(Collected data)
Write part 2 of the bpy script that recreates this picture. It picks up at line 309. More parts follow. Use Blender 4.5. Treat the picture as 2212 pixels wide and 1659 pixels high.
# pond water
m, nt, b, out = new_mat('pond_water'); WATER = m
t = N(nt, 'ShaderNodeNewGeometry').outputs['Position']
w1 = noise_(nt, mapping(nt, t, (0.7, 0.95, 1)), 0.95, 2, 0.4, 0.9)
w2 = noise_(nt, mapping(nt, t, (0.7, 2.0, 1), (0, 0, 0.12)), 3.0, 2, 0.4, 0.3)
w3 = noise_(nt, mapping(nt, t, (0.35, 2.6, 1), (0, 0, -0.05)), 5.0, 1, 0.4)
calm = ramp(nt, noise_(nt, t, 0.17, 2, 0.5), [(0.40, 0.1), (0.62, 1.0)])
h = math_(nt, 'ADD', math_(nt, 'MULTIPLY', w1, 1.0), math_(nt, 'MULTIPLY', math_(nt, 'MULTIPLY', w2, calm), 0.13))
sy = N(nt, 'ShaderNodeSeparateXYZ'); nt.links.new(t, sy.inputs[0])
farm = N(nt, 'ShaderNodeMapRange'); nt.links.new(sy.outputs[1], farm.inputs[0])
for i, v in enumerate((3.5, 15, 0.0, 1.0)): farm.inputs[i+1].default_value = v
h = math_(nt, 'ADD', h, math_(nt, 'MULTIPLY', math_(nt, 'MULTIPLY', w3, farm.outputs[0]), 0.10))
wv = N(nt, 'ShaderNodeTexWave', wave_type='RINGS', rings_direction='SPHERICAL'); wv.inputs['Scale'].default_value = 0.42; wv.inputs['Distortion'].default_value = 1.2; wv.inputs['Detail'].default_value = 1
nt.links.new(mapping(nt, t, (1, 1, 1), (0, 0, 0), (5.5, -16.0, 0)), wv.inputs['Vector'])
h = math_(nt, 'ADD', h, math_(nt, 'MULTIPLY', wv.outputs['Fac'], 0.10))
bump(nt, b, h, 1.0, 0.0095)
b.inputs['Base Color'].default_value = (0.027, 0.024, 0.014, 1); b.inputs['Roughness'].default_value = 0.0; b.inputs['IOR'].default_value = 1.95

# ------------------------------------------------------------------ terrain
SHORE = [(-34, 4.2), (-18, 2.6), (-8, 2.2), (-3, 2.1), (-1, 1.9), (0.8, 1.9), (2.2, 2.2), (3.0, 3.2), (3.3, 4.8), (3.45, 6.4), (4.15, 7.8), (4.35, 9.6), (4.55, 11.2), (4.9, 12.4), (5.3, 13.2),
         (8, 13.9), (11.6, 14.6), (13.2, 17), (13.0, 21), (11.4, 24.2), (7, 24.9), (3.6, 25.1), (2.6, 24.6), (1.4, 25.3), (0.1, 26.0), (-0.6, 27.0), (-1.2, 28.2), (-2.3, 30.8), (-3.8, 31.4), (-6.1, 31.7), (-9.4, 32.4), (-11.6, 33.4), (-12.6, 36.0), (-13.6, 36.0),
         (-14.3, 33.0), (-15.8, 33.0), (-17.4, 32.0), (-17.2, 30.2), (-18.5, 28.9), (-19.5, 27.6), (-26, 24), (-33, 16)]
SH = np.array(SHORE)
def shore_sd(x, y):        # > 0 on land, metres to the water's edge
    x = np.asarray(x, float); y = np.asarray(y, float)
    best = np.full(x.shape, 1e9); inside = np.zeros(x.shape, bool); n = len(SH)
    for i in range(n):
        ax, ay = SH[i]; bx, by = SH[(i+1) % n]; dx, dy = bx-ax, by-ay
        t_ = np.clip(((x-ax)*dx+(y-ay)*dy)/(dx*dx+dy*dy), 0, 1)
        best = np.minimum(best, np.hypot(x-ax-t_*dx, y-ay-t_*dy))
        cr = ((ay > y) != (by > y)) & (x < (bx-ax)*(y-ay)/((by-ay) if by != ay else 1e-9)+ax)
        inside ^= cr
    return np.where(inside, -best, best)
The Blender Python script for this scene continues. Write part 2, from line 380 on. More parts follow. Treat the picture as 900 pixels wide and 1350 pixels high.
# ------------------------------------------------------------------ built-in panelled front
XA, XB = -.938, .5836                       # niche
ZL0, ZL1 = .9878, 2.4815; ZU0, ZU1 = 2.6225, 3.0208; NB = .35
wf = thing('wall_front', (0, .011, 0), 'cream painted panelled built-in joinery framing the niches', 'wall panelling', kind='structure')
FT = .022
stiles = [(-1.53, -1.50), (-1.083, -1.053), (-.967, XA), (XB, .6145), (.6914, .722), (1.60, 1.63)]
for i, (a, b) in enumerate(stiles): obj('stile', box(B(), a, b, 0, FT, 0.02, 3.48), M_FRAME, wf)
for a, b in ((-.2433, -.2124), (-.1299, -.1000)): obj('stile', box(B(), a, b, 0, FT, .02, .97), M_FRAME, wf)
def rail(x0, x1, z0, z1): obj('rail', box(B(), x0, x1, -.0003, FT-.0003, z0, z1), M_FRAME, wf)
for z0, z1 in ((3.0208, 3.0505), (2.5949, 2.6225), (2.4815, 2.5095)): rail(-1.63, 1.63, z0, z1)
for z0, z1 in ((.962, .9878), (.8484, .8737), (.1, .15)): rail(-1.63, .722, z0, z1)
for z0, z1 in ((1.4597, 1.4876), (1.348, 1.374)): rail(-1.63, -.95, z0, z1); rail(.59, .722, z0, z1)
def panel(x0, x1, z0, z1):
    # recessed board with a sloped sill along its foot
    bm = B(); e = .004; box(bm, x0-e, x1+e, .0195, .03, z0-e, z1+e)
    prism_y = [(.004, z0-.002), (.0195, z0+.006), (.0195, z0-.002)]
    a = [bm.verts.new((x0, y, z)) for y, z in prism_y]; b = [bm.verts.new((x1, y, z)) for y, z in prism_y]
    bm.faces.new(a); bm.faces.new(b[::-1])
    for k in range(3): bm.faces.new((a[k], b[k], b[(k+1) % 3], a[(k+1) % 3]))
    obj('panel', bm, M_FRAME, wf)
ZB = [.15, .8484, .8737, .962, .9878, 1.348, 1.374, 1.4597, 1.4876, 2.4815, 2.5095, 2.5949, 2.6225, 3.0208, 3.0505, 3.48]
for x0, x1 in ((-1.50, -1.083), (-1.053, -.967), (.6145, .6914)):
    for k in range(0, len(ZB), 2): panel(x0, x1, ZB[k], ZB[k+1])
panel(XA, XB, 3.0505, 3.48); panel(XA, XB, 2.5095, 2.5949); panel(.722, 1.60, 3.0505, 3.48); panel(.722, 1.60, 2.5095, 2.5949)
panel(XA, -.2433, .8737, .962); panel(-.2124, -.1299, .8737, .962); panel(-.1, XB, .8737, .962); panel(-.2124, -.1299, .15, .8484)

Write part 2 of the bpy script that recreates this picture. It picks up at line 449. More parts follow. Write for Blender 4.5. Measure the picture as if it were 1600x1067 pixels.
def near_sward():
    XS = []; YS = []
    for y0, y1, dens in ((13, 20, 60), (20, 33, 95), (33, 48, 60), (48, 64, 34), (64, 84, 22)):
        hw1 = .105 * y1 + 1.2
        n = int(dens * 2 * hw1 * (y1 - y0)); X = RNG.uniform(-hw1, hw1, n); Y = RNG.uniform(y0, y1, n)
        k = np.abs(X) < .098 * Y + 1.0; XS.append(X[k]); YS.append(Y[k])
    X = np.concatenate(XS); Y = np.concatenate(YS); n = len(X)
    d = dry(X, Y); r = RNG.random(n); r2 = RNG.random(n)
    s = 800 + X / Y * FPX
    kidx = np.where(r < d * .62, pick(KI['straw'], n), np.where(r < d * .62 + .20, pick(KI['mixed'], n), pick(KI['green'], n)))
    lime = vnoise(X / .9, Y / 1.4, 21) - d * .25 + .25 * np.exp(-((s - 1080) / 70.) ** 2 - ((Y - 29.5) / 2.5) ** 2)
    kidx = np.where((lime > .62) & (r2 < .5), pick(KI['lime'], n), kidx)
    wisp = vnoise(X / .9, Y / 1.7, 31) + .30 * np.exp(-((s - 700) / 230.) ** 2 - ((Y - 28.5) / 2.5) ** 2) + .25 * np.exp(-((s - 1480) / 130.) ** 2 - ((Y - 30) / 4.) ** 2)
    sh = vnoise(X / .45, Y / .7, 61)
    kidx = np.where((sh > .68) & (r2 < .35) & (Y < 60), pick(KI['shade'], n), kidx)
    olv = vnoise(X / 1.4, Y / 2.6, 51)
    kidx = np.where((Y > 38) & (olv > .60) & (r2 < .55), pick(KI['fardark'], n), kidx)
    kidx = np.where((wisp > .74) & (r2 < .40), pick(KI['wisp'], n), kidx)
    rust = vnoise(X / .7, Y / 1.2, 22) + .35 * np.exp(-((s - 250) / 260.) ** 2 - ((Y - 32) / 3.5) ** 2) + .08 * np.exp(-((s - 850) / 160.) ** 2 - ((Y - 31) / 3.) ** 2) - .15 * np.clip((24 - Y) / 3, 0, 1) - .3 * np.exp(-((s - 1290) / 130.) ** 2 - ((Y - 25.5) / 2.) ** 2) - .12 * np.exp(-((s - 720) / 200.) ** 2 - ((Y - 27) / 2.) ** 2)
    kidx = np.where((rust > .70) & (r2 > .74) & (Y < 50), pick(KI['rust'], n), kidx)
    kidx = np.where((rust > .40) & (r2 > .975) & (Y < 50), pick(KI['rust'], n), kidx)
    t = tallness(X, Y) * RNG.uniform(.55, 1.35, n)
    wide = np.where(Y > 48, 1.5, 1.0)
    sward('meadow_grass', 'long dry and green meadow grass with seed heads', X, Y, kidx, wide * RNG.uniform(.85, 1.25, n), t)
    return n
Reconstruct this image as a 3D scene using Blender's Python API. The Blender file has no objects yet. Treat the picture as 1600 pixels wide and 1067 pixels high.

▸ **WRITTEN INSTRUCTION**
Check every line of the data above for the string "recreates", and copy those that have it.

▸ **ANSWER TO THE EXERCISE**
Write part 2 of the bpy script that recreates this picture. It picks up at line 309. More parts follow. Use Blender 4.5. Treat the picture as 2212 pixels wide and 1659 pixels high.
Write part 2 of the bpy script that recreates this picture. It picks up at line 449. More parts follow. Write for Blender 4.5. Measure the picture as if it were 1600x1067 pixels.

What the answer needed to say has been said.